The screenshot below is a visual representation of my current network environment at home.
Vyatta design
From this diagram, you should be able to tell that all I did was connect my ESXi host to the simple switch. This was OK for a time, but my needs have expanded from this simple setup. The problem lies with the SOHO home WiFi router. Most of the SOHO routers will only NAT for a single subnet and nothing else. Because I have a 2nd router with multiple subnets, only the subnet is able to reach the internet. The good news is that all of my private subnets can ‘talk’ to each other thanks to static routes on the Vyatta routers, but only the one subnet is actually able to reach the internet. I need to make a change.
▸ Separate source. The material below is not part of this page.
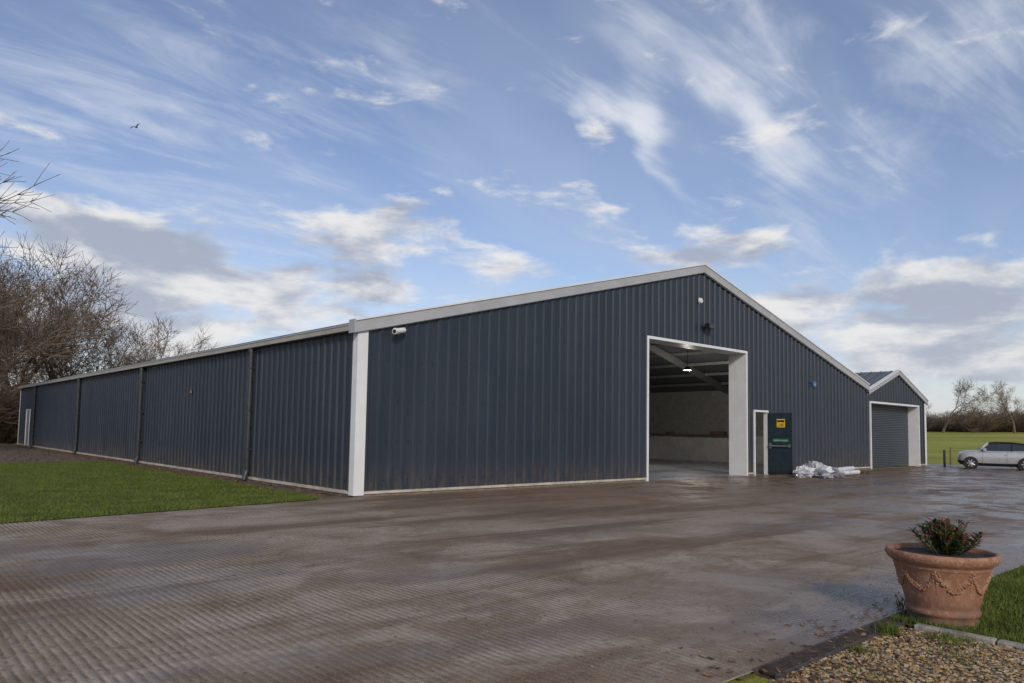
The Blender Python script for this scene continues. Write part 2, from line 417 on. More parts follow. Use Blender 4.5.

Below is a Visio of my long term implementation plan.
Vyatta design - long term plan
In this updated design, even though I didn’t need to I chose to stick with using two Vyatta routers, I did so anyways (more of a challenge in my opinion). There are several differences with this design compared to the last one:

  • The SOHO home WiFi router will be removed entirely. NAT will be handled on Router-Core-V1. DHCP and DNS will operate on my Domain Controller, which is also a virtual machine.
  • Eth0 on Router-Core-V1 is hard-linked to ESXi NIC #1, which is then directly connected to the ISP modem. Thanks to NAT on the Vyatta router, I can create as many private networks as I want without worrying about the traffic reaching the internet if I have the need.

Now, it is important to note here that it is possible to build the exact same type of virtual playground with Hyper-V, Citrix XenServer, Xen, and other virtualization hypervisors. Why did I choose VMware for this exercise? Because of a special project that I am not yet privy to discussing publicly!

So this is pretty much it. I didn’t really elaborate on the design, but you can make out the detailed configs from the diagrams above. There are many different ways to mimic an enterprise network using virtualization tech.